Another problem: in our area, feral cats are spayed/neutered & returned to the point of capture and it's impossible to authenticate the information submitted with the animal. It's helpful to have the address of those opposed to euthanasia. At least 6 cats have been returned to one such elected official's property. His neighbors are furious about the pussy plague that's decimating area birdlife and understand his views have changed.
Tired of cleaning cat crap out of the garden so have recently installed one and it works very well. Don't bother with the cheaper options!
I've also been planning some kind over over the top arduino / pi-powered system to possibly provide tracking fire as the scarecrow lays down suppression.

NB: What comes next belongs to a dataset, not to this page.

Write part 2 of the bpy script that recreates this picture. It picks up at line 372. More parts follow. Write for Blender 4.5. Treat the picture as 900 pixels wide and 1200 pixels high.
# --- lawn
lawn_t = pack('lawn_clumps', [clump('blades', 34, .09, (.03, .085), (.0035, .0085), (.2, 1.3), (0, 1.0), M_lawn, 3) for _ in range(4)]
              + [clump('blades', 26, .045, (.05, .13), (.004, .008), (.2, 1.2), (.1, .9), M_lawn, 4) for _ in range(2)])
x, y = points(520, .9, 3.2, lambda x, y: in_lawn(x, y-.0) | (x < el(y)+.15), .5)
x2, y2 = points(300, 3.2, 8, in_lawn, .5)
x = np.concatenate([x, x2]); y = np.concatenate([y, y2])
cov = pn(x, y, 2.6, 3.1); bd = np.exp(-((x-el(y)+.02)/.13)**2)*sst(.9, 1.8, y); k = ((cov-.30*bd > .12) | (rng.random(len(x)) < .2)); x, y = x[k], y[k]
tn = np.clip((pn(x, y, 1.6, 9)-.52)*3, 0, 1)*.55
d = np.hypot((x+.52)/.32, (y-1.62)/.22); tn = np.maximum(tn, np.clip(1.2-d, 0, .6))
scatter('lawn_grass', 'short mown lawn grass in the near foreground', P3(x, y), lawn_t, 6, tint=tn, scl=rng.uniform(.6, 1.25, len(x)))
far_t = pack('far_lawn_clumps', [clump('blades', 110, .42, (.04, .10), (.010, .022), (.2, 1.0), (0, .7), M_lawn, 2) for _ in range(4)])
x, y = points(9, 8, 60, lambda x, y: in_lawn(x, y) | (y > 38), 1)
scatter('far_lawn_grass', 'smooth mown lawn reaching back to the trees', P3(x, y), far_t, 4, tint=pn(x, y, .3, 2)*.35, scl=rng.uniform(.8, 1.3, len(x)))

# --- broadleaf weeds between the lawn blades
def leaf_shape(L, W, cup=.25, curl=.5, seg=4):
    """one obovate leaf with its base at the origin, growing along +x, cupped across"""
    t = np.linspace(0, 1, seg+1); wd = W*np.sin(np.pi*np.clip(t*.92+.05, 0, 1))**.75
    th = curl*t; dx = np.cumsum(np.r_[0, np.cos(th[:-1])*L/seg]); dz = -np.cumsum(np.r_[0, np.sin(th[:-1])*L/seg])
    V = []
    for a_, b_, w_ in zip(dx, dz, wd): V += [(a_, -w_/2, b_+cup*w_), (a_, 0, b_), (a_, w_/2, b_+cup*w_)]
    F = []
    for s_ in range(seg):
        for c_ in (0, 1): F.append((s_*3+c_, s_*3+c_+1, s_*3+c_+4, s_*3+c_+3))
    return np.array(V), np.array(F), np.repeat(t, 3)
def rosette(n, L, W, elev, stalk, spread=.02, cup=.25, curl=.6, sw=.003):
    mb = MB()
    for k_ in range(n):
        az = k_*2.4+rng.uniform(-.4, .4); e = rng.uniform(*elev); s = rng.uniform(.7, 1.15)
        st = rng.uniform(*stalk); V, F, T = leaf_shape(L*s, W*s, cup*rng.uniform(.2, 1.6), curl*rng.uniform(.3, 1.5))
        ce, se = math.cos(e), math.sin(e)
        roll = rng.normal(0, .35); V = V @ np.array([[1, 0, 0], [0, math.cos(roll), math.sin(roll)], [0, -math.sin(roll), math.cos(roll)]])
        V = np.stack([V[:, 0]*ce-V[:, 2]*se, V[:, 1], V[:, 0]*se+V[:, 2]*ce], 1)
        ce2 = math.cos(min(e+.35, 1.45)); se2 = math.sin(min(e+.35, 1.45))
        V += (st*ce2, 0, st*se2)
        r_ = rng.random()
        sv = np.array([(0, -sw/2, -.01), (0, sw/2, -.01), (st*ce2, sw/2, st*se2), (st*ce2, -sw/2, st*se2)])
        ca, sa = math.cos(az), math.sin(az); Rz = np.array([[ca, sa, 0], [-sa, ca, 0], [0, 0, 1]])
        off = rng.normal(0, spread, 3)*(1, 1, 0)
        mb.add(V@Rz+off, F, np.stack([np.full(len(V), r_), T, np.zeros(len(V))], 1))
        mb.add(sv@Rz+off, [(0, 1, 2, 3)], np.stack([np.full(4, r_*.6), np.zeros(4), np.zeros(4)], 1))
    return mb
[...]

Automatic tweeting of the video clips might be an option too ;-)
I am also liking the raw power involved in the aussie vid :D
Timers controlling more nozzles needed.
One to catch the leaping cat broadside as it reaches apogee, another to accelerate it as it gains traction about three feet toward the camera. I would kick into a project for nozzle-enhanced reject-a-cat kits.
For maximum laughs place sheet of highly polished Perspex in path of fleeing cat with camera mounted behind it.
Definitely deserves some sort of award as it stands though. El Reg needs to step forward and fill the void somehow.